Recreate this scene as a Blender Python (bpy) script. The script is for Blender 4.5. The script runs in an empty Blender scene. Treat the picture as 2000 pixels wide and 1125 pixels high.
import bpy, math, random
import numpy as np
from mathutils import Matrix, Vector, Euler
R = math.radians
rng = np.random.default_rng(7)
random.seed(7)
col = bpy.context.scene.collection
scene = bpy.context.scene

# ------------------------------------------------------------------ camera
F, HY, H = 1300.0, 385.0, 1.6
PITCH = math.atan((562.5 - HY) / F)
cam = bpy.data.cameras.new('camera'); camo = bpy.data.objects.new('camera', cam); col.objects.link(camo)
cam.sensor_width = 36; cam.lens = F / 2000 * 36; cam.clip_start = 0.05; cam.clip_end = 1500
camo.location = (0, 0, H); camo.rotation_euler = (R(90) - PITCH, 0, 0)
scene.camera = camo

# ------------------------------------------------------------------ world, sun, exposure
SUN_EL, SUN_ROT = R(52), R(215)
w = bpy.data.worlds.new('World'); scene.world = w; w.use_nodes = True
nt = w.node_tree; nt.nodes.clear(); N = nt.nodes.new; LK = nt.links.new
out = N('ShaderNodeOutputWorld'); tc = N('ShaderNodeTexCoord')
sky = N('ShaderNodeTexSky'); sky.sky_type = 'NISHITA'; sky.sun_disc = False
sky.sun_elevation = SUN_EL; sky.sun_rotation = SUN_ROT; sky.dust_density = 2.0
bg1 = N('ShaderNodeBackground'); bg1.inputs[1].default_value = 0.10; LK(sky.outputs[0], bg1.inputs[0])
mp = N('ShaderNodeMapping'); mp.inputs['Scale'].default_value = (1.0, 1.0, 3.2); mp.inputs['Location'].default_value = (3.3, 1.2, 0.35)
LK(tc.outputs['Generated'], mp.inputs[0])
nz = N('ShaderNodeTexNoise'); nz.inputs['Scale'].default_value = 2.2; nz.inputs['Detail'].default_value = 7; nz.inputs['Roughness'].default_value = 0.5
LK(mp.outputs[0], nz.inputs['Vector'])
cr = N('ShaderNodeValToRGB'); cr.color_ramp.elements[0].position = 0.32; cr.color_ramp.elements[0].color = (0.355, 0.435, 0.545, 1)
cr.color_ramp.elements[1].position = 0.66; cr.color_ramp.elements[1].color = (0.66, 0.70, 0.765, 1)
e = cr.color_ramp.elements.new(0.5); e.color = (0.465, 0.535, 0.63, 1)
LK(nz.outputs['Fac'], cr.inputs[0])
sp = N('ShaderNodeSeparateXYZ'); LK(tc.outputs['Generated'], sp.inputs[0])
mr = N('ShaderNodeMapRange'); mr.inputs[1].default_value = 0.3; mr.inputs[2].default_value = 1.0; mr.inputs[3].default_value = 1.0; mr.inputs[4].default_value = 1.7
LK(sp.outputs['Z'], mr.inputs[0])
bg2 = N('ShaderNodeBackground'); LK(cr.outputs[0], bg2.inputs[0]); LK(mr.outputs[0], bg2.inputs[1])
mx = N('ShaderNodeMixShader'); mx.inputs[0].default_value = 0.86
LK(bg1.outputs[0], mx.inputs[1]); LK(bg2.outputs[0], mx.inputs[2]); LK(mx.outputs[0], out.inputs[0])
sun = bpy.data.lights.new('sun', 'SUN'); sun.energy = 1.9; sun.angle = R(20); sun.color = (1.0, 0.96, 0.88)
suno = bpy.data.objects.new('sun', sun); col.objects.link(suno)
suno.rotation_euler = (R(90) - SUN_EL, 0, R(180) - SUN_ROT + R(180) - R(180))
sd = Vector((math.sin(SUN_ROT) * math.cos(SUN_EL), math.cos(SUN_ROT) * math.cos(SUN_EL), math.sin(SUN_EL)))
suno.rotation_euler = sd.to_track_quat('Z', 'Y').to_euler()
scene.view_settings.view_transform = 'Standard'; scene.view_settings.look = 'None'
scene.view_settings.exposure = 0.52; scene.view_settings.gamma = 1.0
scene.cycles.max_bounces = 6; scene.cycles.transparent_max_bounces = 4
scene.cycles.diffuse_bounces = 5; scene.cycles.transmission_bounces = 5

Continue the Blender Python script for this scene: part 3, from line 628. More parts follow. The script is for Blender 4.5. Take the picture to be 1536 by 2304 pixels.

----------

Directions: Write out every entry again, keeping each line exactly the same.

Solution to this task:
Recreate this scene as a Blender Python (bpy) script. The script is for Blender 4.5. The script runs in an empty Blender scene. Treat the picture as 2000 pixels wide and 1125 pixels high.
import bpy, math, random
import numpy as np
from mathutils import Matrix, Vector, Euler
R = math.radians
rng = np.random.default_rng(7)
random.seed(7)
col = bpy.context.scene.collection
scene = bpy.context.scene

# ------------------------------------------------------------------ camera
F, HY, H = 1300.0, 385.0, 1.6
PITCH = math.atan((562.5 - HY) / F)
cam = bpy.data.cameras.new('camera'); camo = bpy.data.objects.new('camera', cam); col.objects.link(camo)
cam.sensor_width = 36; cam.lens = F / 2000 * 36; cam.clip_start = 0.05; cam.clip_end = 1500
camo.location = (0, 0, H); camo.rotation_euler = (R(90) - PITCH, 0, 0)
scene.camera = camo

# ------------------------------------------------------------------ world, sun, exposure
SUN_EL, SUN_ROT = R(52), R(215)
w = bpy.data.worlds.new('World'); scene.world = w; w.use_nodes = True
nt = w.node_tree; nt.nodes.clear(); N = nt.nodes.new; LK = nt.links.new
out = N('ShaderNodeOutputWorld'); tc = N('ShaderNodeTexCoord')
sky = N('ShaderNodeTexSky'); sky.sky_type = 'NISHITA'; sky.sun_disc = False
sky.sun_elevation = SUN_EL; sky.sun_rotation = SUN_ROT; sky.dust_density = 2.0
bg1 = N('ShaderNodeBackground'); bg1.inputs[1].default_value = 0.10; LK(sky.outputs[0], bg1.inputs[0])
mp = N('ShaderNodeMapping'); mp.inputs['Scale'].default_value = (1.0, 1.0, 3.2); mp.inputs['Location'].default_value = (3.3, 1.2, 0.35)
LK(tc.outputs['Generated'], mp.inputs[0])
nz = N('ShaderNodeTexNoise'); nz.inputs['Scale'].default_value = 2.2; nz.inputs['Detail'].default_value = 7; nz.inputs['Roughness'].default_value = 0.5
LK(mp.outputs[0], nz.inputs['Vector'])
cr = N('ShaderNodeValToRGB'); cr.color_ramp.elements[0].position = 0.32; cr.color_ramp.elements[0].color = (0.355, 0.435, 0.545, 1)
cr.color_ramp.elements[1].position = 0.66; cr.color_ramp.elements[1].color = (0.66, 0.70, 0.765, 1)
e = cr.color_ramp.elements.new(0.5); e.color = (0.465, 0.535, 0.63, 1)
LK(nz.outputs['Fac'], cr.inputs[0])
sp = N('ShaderNodeSeparateXYZ'); LK(tc.outputs['Generated'], sp.inputs[0])
mr = N('ShaderNodeMapRange'); mr.inputs[1].default_value = 0.3; mr.inputs[2].default_value = 1.0; mr.inputs[3].default_value = 1.0; mr.inputs[4].default_value = 1.7
LK(sp.outputs['Z'], mr.inputs[0])
bg2 = N('ShaderNodeBackground'); LK(cr.outputs[0], bg2.inputs[0]); LK(mr.outputs[0], bg2.inputs[1])
mx = N('ShaderNodeMixShader'); mx.inputs[0].default_value = 0.86
LK(bg1.outputs[0], mx.inputs[1]); LK(bg2.outputs[0], mx.inputs[2]); LK(mx.outputs[0], out.inputs[0])
sun = bpy.data.lights.new('sun', 'SUN'); sun.energy = 1.9; sun.angle = R(20); sun.color = (1.0, 0.96, 0.88)
suno = bpy.data.objects.new('sun', sun); col.objects.link(suno)
suno.rotation_euler = (R(90) - SUN_EL, 0, R(180) - SUN_ROT + R(180) - R(180))
sd = Vector((math.sin(SUN_ROT) * math.cos(SUN_EL), math.cos(SUN_ROT) * math.cos(SUN_EL), math.sin(SUN_EL)))
suno.rotation_euler = sd.to_track_quat('Z', 'Y').to_euler()
scene.view_settings.view_transform = 'Standard'; scene.view_settings.look = 'None'
scene.view_settings.exposure = 0.52; scene.view_settings.gamma = 1.0
scene.cycles.max_bounces = 6; scene.cycles.transparent_max_bounces = 4
scene.cycles.diffuse_bounces = 5; scene.cycles.transmission_bounces = 5

Continue the Blender Python script for this scene: part 3, from line 628. More parts follow. The script is for Blender 4.5. Take the picture to be 1536 by 2304 pixels.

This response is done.